SPOILERS FOR DON’T HUG ME I’M SCARED. YOU HAVE BEEN WARNED!
Don’t Hug Me I’m Scared is finally back and it still manages to both terrify me and make me laugh in ways that I’ve never felt with any other series adapted from YouTube.
Originally created by Becky Sloan and Joseph Pelling, the original Don’t Hug Me I’m Scared series consisted of six episodes with each episode centered around a specific life lesson. Whether it be learning how to be too creative from a talking notebook to understanding what love (and cultism) is from a colorful butterfly, the YouTube series masters the subversion of child-educative shows and uses its subjects in a way that’s both critical and comical to our basic understanding. It is thanks to this format that makes Don’t Hug Me I’m Scared truly special.

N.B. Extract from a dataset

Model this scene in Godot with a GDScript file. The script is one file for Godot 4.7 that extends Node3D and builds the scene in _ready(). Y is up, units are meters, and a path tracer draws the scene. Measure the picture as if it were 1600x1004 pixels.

With its comeback series out, Don’t Hug Me I’m Scared brings back the iconic trio of Yellow Guy, Red Guy, and Duck as they learn new life lessons from unique and wacky characters. However, if you’ve watched the original YouTube series, you probably know about the gore-y and gruesome build-ups hidden in between the lighthearted, wholesomeness of this franchise. Luckily, the television series manages to keep up the energy from its YouTube predecessor and even expand upon the original intentions of the YouTube series in a way that pushes its boundaries.
While the YouTube series gave us conceptual lessons, the television series introduces us to more grounded lessons like jobs, families, and friendship. The format of the episodes still the same: the trio of main characters is met by the embodiment of the subject and they’re taught through a song, which would get the point across. However, the episodes get increasingly darker and more grotesque as the environments and the characters around them become more abominable and realistic in their own ways. One episode, Family, takes the cake for being one of the more obscene scenes in the entire show as the so called “family” Yellow Guy gets into transforms into wild animals rushing to eat whatever they can (Friendship takes the second!)
The grotesque-ness of Don’t Hug Me I’m Scared isn’t just limited to the episodes, however, but the show overall. There are bits spread around, from the intro to the main events in the episodes themselves, that highlight the show’s descent into a deeper madness and insanity that the YouTube series captured. The main trio, while they do stay true to their position in this constructed reality, they do have this growing doubt that there’s something else at play in this world. Because of what this world is, they don’t really have that chance to realize, building onto the suspense that this series wants to get across and successfully does.
However, the final two episodes, Transport and Electricity, are major in telling what Sloan and Pelling have wanted audiences and fans to understand about this franchise in the first place. In each and every episode, from the YouTube series to the television series, the main characters are constantly told what to do, in a manipulative way, and if they veer off the assigned path, they get put back into their little bubble. They don’t have that real chance to learn and understand the world in a way that enhances that real knowledge about themselves, rather it does so superficially.
And then there’s that final episode, which honestly felt more of a thriller than the final episode from the YouTube series. In this episode, Yellow Guy is a highlight character after he gains an enhanced intellect, which allows him to explore more of the house we’ve never seen in this series. Throughout this episode, he begins to not only question his meaning, but the world around him and how it’s all been fabricated. However in the end, we all know the show must go on even though true freedom and release was only a few steps away.
Honestly, the build-up to this finale, after everything we’ve seen from this franchise and the details in between, definitely paid off and Sloan and Pelling should be proud of what they’ve done with getting their message across.
Besides the main substance of the show, the jokes and references to the YouTube series were a joy to see. Most of the episodes have a blatant bluntness and awkwardness to them, but it builds off of that type of humor we’ve seen before from the original series. There’s this one joke in Transport that references the old in-development series that was being produced by Conaco and Blink Industries that I definitely didn’t see coming and though I did laugh, I was also a bit saddened after realizing what happened.
However, even though this series is as good as it is, there are some problems that hold it down. The humor at points can get out of hand and I feel like some of the acting for the other minor characters feel similar to other characters we’ve seen before. The format still remains the same and though I did like it, I think I’ve had that short-lived likeness because I haven’t felt the feelings I’ve had for the YouTube series in a while. I would’ve been a bit more interested if we did see a new format that’s different from the subverted-children’s entertainment format, but I’m happy with Sloan and Pelling’s decisions to keep the original format. If you love the original, nostalgic feel of Don’t Hug Me I’m Scared, then I’d say you’re in luck.
Overall, Sloan and Pelling are still able to master the fundamentals of Don’t Hug Me I’m Scared and create a television show that reinforces the core messages of the original YouTube series. It’s very exciting to see this lovable trio return and their adventures in a fabricated world of half-truths and pessimistic realities.
Rating: 90%
Don’t Hug Me I’m Scared is available to stream on All 4.